DATA SECTION —

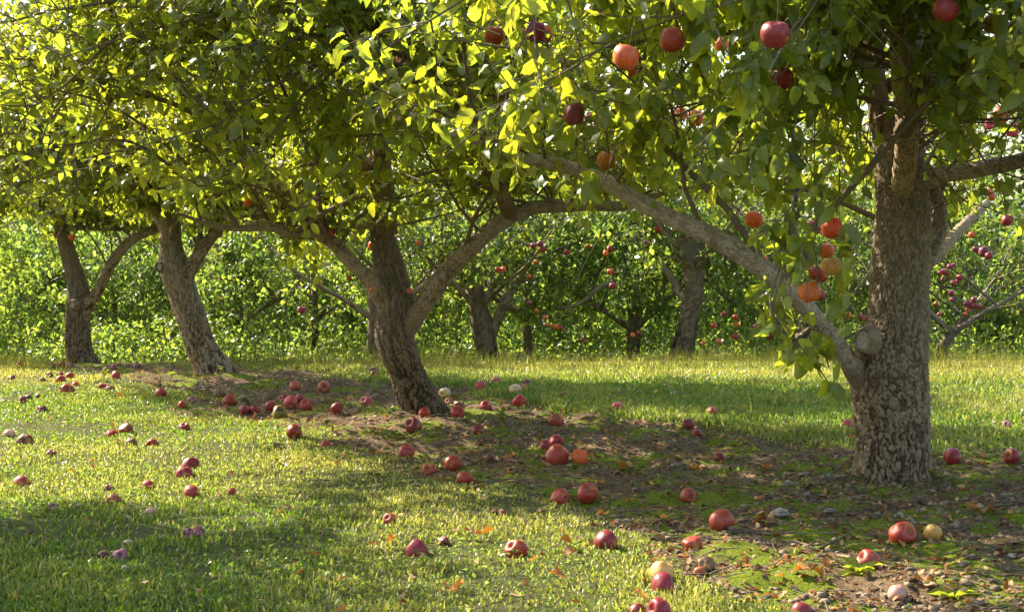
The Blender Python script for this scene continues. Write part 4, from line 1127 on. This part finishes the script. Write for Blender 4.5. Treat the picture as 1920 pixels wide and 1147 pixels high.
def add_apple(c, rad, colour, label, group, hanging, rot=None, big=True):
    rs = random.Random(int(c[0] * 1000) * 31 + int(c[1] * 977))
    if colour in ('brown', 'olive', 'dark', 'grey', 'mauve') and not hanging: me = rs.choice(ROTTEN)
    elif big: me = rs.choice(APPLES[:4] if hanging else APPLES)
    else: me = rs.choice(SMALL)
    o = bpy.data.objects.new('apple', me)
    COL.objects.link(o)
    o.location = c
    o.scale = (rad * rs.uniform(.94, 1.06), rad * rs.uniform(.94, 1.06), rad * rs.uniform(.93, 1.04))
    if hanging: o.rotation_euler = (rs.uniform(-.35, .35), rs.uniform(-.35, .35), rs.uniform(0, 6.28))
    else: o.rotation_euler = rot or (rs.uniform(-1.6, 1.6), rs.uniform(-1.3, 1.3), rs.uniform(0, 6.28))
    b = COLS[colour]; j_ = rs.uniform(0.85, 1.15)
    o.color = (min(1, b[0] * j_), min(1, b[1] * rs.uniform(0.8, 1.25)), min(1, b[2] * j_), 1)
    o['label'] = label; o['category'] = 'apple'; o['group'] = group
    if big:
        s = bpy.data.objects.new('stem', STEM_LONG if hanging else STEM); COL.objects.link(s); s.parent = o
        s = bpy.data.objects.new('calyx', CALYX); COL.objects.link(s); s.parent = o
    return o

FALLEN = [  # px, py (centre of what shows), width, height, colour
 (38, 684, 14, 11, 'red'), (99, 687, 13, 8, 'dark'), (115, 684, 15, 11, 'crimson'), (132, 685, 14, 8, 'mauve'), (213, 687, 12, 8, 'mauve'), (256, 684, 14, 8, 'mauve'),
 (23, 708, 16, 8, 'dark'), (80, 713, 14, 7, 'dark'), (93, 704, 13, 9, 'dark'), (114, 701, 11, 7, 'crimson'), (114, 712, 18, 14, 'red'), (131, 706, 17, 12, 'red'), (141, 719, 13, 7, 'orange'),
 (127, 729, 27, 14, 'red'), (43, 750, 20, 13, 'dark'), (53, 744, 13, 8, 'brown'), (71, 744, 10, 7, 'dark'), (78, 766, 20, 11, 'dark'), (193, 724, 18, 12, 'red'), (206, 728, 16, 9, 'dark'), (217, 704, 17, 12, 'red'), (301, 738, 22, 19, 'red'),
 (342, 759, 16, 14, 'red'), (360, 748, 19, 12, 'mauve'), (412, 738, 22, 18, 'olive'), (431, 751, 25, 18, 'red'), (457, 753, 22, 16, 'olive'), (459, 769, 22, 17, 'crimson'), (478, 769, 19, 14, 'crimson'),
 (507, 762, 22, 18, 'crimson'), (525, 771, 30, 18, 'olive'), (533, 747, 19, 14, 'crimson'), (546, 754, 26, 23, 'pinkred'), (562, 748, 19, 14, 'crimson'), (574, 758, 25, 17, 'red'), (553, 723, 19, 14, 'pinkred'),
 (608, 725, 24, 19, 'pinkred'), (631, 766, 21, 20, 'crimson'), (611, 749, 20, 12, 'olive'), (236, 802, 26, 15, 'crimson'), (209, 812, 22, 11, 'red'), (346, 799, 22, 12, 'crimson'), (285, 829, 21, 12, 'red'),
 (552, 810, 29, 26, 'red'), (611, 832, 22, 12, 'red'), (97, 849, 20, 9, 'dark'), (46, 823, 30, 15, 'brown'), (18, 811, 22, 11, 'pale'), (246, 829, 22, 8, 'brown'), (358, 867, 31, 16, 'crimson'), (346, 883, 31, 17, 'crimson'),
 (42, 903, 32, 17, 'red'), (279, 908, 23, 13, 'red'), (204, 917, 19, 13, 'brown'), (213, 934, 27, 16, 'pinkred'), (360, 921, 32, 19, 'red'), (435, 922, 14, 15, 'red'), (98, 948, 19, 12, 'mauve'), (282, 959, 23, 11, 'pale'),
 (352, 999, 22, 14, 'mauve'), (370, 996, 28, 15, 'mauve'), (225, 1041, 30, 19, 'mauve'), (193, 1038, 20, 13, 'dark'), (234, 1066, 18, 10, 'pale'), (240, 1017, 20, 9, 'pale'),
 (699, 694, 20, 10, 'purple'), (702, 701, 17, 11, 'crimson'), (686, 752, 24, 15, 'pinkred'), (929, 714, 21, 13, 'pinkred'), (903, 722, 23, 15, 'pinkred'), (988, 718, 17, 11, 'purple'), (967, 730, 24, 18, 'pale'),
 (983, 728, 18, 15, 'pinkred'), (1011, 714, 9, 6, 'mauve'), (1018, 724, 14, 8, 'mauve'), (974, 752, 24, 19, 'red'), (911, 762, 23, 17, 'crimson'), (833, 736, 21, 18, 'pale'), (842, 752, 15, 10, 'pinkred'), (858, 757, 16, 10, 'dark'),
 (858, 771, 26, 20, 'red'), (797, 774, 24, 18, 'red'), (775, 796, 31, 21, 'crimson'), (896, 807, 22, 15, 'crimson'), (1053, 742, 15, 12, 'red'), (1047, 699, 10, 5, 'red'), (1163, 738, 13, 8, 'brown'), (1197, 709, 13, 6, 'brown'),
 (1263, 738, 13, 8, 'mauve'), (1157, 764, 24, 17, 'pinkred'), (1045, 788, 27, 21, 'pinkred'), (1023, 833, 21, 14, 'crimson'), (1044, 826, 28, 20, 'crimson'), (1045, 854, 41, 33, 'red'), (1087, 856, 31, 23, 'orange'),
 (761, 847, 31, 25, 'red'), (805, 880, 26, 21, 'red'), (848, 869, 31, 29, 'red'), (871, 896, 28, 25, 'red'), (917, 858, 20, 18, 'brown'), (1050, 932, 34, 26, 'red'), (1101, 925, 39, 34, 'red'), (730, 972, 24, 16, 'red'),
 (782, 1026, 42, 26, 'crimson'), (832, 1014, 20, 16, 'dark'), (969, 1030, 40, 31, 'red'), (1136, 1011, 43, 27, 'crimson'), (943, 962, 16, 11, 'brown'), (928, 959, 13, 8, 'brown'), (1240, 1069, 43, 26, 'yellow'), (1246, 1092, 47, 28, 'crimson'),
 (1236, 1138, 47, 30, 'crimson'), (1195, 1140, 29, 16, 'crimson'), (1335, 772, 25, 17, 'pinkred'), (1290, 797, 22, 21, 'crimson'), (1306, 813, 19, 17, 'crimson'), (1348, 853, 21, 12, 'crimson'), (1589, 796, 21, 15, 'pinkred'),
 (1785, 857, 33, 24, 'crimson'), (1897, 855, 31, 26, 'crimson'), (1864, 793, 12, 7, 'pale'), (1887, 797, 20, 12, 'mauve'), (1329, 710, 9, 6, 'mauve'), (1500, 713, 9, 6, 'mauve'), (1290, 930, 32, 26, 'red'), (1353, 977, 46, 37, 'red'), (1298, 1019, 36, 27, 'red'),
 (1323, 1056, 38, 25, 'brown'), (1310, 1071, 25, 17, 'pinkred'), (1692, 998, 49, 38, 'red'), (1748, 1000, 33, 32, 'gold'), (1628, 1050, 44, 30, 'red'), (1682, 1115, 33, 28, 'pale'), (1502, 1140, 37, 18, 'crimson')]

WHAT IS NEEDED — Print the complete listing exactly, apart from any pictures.

FINISHED ANSWER —
The Blender Python script for this scene continues. Write part 4, from line 1127 on. This part finishes the script. Write for Blender 4.5. Treat the picture as 1920 pixels wide and 1147 pixels high.
def add_apple(c, rad, colour, label, group, hanging, rot=None, big=True):
    rs = random.Random(int(c[0] * 1000) * 31 + int(c[1] * 977))
    if colour in ('brown', 'olive', 'dark', 'grey', 'mauve') and not hanging: me = rs.choice(ROTTEN)
    elif big: me = rs.choice(APPLES[:4] if hanging else APPLES)
    else: me = rs.choice(SMALL)
    o = bpy.data.objects.new('apple', me)
    COL.objects.link(o)
    o.location = c
    o.scale = (rad * rs.uniform(.94, 1.06), rad * rs.uniform(.94, 1.06), rad * rs.uniform(.93, 1.04))
    if hanging: o.rotation_euler = (rs.uniform(-.35, .35), rs.uniform(-.35, .35), rs.uniform(0, 6.28))
    else: o.rotation_euler = rot or (rs.uniform(-1.6, 1.6), rs.uniform(-1.3, 1.3), rs.uniform(0, 6.28))
    b = COLS[colour]; j_ = rs.uniform(0.85, 1.15)
    o.color = (min(1, b[0] * j_), min(1, b[1] * rs.uniform(0.8, 1.25)), min(1, b[2] * j_), 1)
    o['label'] = label; o['category'] = 'apple'; o['group'] = group
    if big:
        s = bpy.data.objects.new('stem', STEM_LONG if hanging else STEM); COL.objects.link(s); s.parent = o
        s = bpy.data.objects.new('calyx', CALYX); COL.objects.link(s); s.parent = o
    return o

FALLEN = [  # px, py (centre of what shows), width, height, colour
 (38, 684, 14, 11, 'red'), (99, 687, 13, 8, 'dark'), (115, 684, 15, 11, 'crimson'), (132, 685, 14, 8, 'mauve'), (213, 687, 12, 8, 'mauve'), (256, 684, 14, 8, 'mauve'),
 (23, 708, 16, 8, 'dark'), (80, 713, 14, 7, 'dark'), (93, 704, 13, 9, 'dark'), (114, 701, 11, 7, 'crimson'), (114, 712, 18, 14, 'red'), (131, 706, 17, 12, 'red'), (141, 719, 13, 7, 'orange'),
 (127, 729, 27, 14, 'red'), (43, 750, 20, 13, 'dark'), (53, 744, 13, 8, 'brown'), (71, 744, 10, 7, 'dark'), (78, 766, 20, 11, 'dark'), (193, 724, 18, 12, 'red'), (206, 728, 16, 9, 'dark'), (217, 704, 17, 12, 'red'), (301, 738, 22, 19, 'red'),
 (342, 759, 16, 14, 'red'), (360, 748, 19, 12, 'mauve'), (412, 738, 22, 18, 'olive'), (431, 751, 25, 18, 'red'), (457, 753, 22, 16, 'olive'), (459, 769, 22, 17, 'crimson'), (478, 769, 19, 14, 'crimson'),
 (507, 762, 22, 18, 'crimson'), (525, 771, 30, 18, 'olive'), (533, 747, 19, 14, 'crimson'), (546, 754, 26, 23, 'pinkred'), (562, 748, 19, 14, 'crimson'), (574, 758, 25, 17, 'red'), (553, 723, 19, 14, 'pinkred'),
 (608, 725, 24, 19, 'pinkred'), (631, 766, 21, 20, 'crimson'), (611, 749, 20, 12, 'olive'), (236, 802, 26, 15, 'crimson'), (209, 812, 22, 11, 'red'), (346, 799, 22, 12, 'crimson'), (285, 829, 21, 12, 'red'),
 (552, 810, 29, 26, 'red'), (611, 832, 22, 12, 'red'), (97, 849, 20, 9, 'dark'), (46, 823, 30, 15, 'brown'), (18, 811, 22, 11, 'pale'), (246, 829, 22, 8, 'brown'), (358, 867, 31, 16, 'crimson'), (346, 883, 31, 17, 'crimson'),
 (42, 903, 32, 17, 'red'), (279, 908, 23, 13, 'red'), (204, 917, 19, 13, 'brown'), (213, 934, 27, 16, 'pinkred'), (360, 921, 32, 19, 'red'), (435, 922, 14, 15, 'red'), (98, 948, 19, 12, 'mauve'), (282, 959, 23, 11, 'pale'),
 (352, 999, 22, 14, 'mauve'), (370, 996, 28, 15, 'mauve'), (225, 1041, 30, 19, 'mauve'), (193, 1038, 20, 13, 'dark'), (234, 1066, 18, 10, 'pale'), (240, 1017, 20, 9, 'pale'),
 (699, 694, 20, 10, 'purple'), (702, 701, 17, 11, 'crimson'), (686, 752, 24, 15, 'pinkred'), (929, 714, 21, 13, 'pinkred'), (903, 722, 23, 15, 'pinkred'), (988, 718, 17, 11, 'purple'), (967, 730, 24, 18, 'pale'),
 (983, 728, 18, 15, 'pinkred'), (1011, 714, 9, 6, 'mauve'), (1018, 724, 14, 8, 'mauve'), (974, 752, 24, 19, 'red'), (911, 762, 23, 17, 'crimson'), (833, 736, 21, 18, 'pale'), (842, 752, 15, 10, 'pinkred'), (858, 757, 16, 10, 'dark'),
 (858, 771, 26, 20, 'red'), (797, 774, 24, 18, 'red'), (775, 796, 31, 21, 'crimson'), (896, 807, 22, 15, 'crimson'), (1053, 742, 15, 12, 'red'), (1047, 699, 10, 5, 'red'), (1163, 738, 13, 8, 'brown'), (1197, 709, 13, 6, 'brown'),
 (1263, 738, 13, 8, 'mauve'), (1157, 764, 24, 17, 'pinkred'), (1045, 788, 27, 21, 'pinkred'), (1023, 833, 21, 14, 'crimson'), (1044, 826, 28, 20, 'crimson'), (1045, 854, 41, 33, 'red'), (1087, 856, 31, 23, 'orange'),
 (761, 847, 31, 25, 'red'), (805, 880, 26, 21, 'red'), (848, 869, 31, 29, 'red'), (871, 896, 28, 25, 'red'), (917, 858, 20, 18, 'brown'), (1050, 932, 34, 26, 'red'), (1101, 925, 39, 34, 'red'), (730, 972, 24, 16, 'red'),
 (782, 1026, 42, 26, 'crimson'), (832, 1014, 20, 16, 'dark'), (969, 1030, 40, 31, 'red'), (1136, 1011, 43, 27, 'crimson'), (943, 962, 16, 11, 'brown'), (928, 959, 13, 8, 'brown'), (1240, 1069, 43, 26, 'yellow'), (1246, 1092, 47, 28, 'crimson'),
 (1236, 1138, 47, 30, 'crimson'), (1195, 1140, 29, 16, 'crimson'), (1335, 772, 25, 17, 'pinkred'), (1290, 797, 22, 21, 'crimson'), (1306, 813, 19, 17, 'crimson'), (1348, 853, 21, 12, 'crimson'), (1589, 796, 21, 15, 'pinkred'),
 (1785, 857, 33, 24, 'crimson'), (1897, 855, 31, 26, 'crimson'), (1864, 793, 12, 7, 'pale'), (1887, 797, 20, 12, 'mauve'), (1329, 710, 9, 6, 'mauve'), (1500, 713, 9, 6, 'mauve'), (1290, 930, 32, 26, 'red'), (1353, 977, 46, 37, 'red'), (1298, 1019, 36, 27, 'red'),
 (1323, 1056, 38, 25, 'brown'), (1310, 1071, 25, 17, 'pinkred'), (1692, 998, 49, 38, 'red'), (1748, 1000, 33, 32, 'gold'), (1628, 1050, 44, 30, 'red'), (1682, 1115, 33, 28, 'pale'), (1502, 1140, 37, 18, 'crimson')]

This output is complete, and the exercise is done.